ATO'nun 2006 yılında yaptığı hesaplamaya göre (http://www.polis-haber.com/article_view.php?aid=6121) Türkiye'de her 4 saate 1 kişi tecavüz korkusuyla tanışıyor. Bu yalnızca "bildirilebilen" vakalar, hatırlatayım.

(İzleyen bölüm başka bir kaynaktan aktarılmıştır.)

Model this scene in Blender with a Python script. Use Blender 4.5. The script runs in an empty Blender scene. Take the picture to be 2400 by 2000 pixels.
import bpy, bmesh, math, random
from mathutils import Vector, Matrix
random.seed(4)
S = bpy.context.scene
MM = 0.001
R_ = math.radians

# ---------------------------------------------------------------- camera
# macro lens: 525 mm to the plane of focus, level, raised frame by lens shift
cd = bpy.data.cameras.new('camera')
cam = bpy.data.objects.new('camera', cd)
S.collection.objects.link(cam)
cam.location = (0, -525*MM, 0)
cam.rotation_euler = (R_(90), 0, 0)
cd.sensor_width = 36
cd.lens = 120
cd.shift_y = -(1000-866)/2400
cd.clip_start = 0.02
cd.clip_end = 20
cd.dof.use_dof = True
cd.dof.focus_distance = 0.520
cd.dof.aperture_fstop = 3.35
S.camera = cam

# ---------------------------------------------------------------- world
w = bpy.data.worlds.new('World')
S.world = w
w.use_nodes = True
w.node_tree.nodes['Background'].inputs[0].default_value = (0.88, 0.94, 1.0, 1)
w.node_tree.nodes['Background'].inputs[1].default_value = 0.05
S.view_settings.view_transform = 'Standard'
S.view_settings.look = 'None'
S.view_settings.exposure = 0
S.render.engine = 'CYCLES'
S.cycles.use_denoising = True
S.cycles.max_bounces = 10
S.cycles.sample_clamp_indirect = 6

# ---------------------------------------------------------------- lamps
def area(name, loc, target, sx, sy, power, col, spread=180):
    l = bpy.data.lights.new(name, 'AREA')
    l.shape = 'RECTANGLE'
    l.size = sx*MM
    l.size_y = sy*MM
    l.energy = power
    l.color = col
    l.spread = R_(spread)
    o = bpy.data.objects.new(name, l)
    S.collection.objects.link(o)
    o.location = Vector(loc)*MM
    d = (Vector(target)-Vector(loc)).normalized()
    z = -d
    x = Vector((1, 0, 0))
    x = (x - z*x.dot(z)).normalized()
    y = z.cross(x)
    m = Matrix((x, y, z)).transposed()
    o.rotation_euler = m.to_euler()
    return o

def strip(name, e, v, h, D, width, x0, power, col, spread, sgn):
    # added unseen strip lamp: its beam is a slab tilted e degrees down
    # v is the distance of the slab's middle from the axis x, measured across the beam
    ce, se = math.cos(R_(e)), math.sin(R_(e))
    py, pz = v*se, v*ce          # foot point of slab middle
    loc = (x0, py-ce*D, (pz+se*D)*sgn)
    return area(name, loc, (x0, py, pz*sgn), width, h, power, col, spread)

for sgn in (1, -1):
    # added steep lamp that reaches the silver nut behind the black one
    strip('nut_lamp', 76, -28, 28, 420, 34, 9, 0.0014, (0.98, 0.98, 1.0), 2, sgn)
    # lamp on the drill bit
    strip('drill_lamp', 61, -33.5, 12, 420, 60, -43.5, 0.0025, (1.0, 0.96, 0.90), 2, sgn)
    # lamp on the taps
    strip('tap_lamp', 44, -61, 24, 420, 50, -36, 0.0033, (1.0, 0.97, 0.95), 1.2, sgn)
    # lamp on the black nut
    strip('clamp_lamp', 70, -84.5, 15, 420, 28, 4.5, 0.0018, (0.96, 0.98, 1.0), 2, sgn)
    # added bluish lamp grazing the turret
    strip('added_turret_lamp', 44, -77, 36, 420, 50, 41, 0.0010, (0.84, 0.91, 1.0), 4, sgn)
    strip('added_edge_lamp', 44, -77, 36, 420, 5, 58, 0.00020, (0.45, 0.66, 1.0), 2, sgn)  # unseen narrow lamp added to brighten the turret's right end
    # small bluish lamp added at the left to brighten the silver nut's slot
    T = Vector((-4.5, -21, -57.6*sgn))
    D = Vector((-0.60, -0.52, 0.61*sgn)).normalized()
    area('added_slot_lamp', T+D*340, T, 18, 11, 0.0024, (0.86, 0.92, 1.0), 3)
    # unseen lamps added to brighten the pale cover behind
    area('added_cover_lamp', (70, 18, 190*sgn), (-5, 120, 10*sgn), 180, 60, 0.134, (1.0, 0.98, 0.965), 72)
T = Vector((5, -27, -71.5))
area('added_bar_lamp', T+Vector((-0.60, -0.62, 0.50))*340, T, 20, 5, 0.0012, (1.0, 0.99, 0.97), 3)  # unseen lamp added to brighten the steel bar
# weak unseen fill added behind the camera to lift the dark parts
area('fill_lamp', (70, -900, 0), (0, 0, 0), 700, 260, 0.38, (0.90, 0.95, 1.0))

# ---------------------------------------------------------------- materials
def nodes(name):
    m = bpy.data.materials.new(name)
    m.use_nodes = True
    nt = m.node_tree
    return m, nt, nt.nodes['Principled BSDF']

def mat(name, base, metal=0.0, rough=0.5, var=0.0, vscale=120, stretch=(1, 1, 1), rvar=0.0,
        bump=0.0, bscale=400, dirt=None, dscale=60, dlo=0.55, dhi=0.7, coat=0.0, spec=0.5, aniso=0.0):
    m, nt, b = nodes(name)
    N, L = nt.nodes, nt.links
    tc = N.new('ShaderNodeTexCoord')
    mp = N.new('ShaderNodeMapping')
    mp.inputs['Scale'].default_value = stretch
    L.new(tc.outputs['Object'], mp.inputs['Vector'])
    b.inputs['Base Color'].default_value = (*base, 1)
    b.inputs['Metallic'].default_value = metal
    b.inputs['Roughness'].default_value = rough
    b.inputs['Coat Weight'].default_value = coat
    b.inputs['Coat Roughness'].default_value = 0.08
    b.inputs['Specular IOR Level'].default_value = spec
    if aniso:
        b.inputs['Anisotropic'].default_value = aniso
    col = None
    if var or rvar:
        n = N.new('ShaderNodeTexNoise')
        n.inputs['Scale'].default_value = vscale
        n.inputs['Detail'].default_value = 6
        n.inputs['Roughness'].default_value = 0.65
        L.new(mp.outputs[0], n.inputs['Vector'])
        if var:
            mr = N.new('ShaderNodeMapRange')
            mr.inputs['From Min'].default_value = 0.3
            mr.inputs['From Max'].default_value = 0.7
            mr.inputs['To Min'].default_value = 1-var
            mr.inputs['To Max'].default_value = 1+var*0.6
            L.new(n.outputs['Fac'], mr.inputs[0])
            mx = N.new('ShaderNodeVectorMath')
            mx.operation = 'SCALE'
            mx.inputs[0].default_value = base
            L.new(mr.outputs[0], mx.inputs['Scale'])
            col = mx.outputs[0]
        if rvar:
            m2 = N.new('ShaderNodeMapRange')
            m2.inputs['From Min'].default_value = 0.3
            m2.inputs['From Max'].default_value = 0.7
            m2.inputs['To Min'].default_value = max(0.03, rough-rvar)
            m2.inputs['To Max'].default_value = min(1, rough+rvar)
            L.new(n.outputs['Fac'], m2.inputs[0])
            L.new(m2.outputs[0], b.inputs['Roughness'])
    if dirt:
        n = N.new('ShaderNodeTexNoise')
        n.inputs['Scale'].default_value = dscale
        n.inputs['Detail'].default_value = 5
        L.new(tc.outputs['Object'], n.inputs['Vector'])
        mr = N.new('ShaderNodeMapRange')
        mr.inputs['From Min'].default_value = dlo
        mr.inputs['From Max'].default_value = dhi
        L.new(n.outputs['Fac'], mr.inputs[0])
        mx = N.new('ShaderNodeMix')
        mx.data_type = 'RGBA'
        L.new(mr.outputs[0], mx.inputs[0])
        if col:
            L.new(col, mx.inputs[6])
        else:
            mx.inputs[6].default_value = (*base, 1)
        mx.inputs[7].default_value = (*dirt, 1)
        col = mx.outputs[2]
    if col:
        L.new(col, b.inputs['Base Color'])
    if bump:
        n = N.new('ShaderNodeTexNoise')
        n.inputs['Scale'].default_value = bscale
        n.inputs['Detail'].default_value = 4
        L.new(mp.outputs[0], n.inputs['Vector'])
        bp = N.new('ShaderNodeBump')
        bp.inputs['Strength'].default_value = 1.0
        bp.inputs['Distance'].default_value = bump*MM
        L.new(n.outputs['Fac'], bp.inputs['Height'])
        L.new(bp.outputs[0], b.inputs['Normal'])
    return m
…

Kimseye söyleyemeyenler, söyleyip polise gelemeyenler, aile içinde kendi kocasının tecavüzüne uğrayanlar gibi büyük bir yekün bu istatistiğe dahil değil.

Pippa Bacca'yı saygıyla gönderiyoruz toprağa...Umut ettiği barışın bir gün tüm insanlığın ortak paydası olması dileğiyle...

Ancak bunu yaparken, her 4 saatte 1 tecavüze uğrayıp yalnızca gazetelerin 3.sayfalarında bir küpür haber olmaktan öteye gidemeyen tüm kadınlarımızı da anıyoruz...Şu an Pippa Bacca haberleriyle iyice çiğliğini gösteren, içeriye ataerkil, Avrupa'ya yalaka tüm boyalı basına inat hepsi kalbimizde yaradır...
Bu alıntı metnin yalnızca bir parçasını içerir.